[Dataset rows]
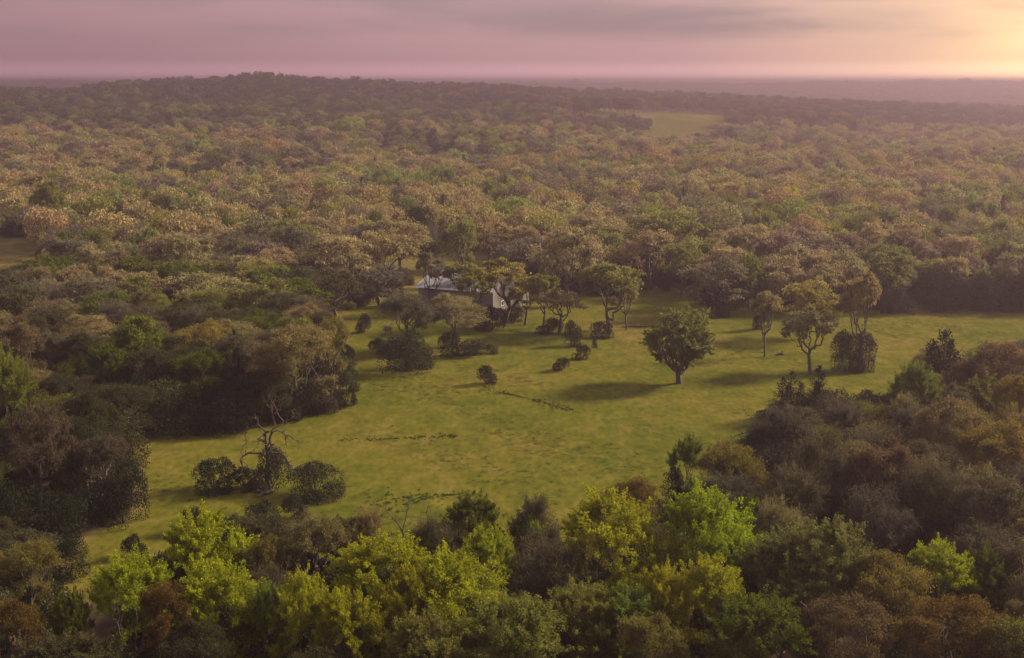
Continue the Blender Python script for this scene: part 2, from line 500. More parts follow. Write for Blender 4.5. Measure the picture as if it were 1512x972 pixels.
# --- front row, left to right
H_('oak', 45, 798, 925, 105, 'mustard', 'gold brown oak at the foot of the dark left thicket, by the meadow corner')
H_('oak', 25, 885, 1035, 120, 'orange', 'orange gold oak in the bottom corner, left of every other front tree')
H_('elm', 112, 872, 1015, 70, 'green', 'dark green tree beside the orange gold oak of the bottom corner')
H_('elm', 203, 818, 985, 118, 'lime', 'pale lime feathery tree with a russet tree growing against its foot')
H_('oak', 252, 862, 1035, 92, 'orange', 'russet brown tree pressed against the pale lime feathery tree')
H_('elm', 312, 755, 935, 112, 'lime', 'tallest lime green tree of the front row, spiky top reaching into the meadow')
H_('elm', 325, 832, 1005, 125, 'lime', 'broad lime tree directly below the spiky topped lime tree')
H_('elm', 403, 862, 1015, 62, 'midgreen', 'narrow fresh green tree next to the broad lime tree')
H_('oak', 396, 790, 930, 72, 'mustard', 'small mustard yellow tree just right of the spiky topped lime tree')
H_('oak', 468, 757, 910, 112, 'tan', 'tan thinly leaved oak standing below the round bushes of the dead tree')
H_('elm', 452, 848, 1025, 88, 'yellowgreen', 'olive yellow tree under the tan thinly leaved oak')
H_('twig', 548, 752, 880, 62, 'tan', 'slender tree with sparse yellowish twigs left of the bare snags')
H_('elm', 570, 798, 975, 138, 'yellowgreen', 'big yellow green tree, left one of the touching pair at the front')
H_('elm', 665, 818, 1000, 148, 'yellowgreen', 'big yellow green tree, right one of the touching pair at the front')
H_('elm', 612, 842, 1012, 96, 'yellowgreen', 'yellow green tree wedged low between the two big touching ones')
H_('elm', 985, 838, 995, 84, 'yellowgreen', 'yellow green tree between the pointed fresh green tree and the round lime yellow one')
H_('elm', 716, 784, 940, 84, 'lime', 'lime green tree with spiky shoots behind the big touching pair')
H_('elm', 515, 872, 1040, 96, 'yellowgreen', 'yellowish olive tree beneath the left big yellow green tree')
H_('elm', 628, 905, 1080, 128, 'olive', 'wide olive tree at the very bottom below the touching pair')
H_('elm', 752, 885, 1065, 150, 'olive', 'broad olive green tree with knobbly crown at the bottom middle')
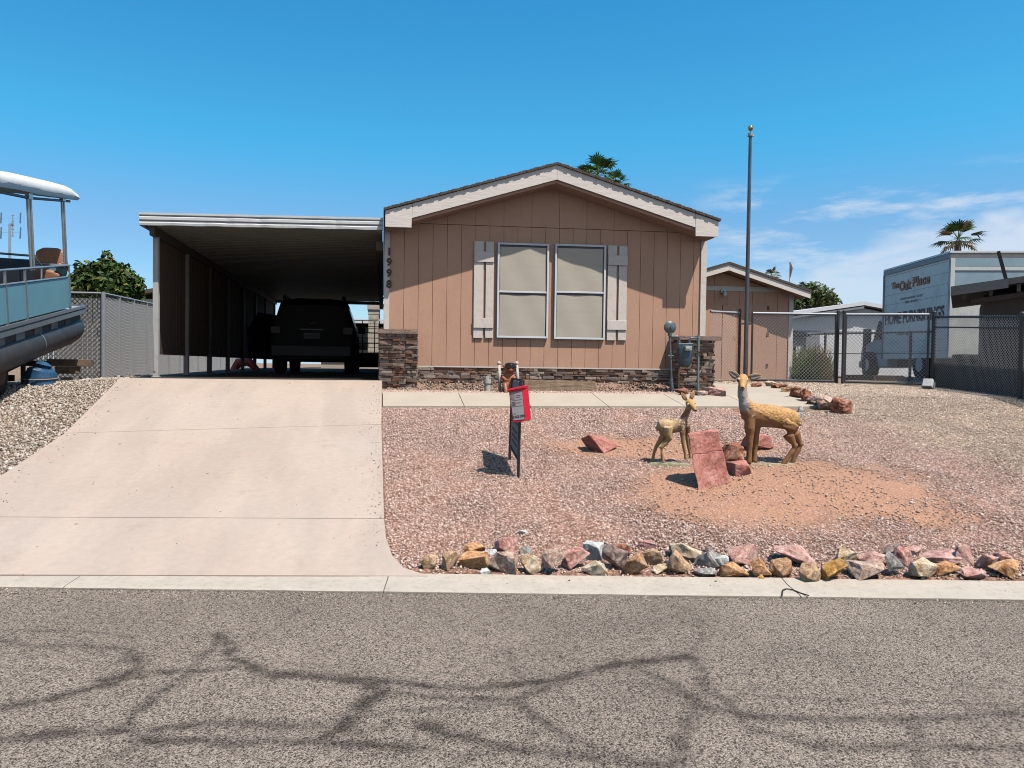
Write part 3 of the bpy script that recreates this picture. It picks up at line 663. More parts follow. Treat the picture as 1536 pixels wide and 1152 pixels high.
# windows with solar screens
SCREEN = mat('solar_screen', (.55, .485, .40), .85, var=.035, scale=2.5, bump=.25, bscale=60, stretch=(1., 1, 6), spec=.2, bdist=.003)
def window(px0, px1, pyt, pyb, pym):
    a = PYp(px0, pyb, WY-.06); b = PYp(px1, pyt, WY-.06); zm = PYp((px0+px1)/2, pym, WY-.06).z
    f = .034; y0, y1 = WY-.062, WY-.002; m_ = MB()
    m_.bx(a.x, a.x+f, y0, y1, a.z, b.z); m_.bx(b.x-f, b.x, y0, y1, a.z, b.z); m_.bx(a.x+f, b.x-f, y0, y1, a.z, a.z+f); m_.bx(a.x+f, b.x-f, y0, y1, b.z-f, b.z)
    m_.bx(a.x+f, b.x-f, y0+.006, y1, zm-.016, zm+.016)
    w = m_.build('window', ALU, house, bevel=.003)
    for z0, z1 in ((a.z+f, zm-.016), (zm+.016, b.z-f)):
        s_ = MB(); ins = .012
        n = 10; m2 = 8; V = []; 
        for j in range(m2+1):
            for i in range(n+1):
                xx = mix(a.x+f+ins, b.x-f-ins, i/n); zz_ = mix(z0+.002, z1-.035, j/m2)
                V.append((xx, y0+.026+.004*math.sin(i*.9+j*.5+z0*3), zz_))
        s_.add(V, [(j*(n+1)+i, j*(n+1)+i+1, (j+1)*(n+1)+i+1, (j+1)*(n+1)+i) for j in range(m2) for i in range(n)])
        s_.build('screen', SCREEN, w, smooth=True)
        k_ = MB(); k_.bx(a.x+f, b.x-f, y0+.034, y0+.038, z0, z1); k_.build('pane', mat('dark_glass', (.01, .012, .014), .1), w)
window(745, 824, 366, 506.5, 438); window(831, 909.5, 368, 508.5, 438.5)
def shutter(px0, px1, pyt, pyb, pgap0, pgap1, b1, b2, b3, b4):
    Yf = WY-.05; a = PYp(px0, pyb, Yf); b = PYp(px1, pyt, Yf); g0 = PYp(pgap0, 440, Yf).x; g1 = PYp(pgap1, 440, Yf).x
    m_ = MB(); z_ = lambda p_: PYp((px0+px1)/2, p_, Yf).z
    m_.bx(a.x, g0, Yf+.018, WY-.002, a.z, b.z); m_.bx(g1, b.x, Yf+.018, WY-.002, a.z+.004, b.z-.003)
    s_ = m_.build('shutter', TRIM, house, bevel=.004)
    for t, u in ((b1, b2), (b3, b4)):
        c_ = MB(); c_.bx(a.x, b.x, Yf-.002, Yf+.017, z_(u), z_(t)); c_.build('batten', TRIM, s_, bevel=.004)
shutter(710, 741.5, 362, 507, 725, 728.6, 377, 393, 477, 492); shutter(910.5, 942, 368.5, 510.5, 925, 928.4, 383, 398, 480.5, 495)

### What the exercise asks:
Extract each line holding the string "foot".

### Full response:
H_('oak', 45, 798, 925, 105, 'mustard', 'gold brown oak at the foot of the dark left thicket, by the meadow corner')
H_('elm', 203, 818, 985, 118, 'lime', 'pale lime feathery tree with a russet tree growing against its foot')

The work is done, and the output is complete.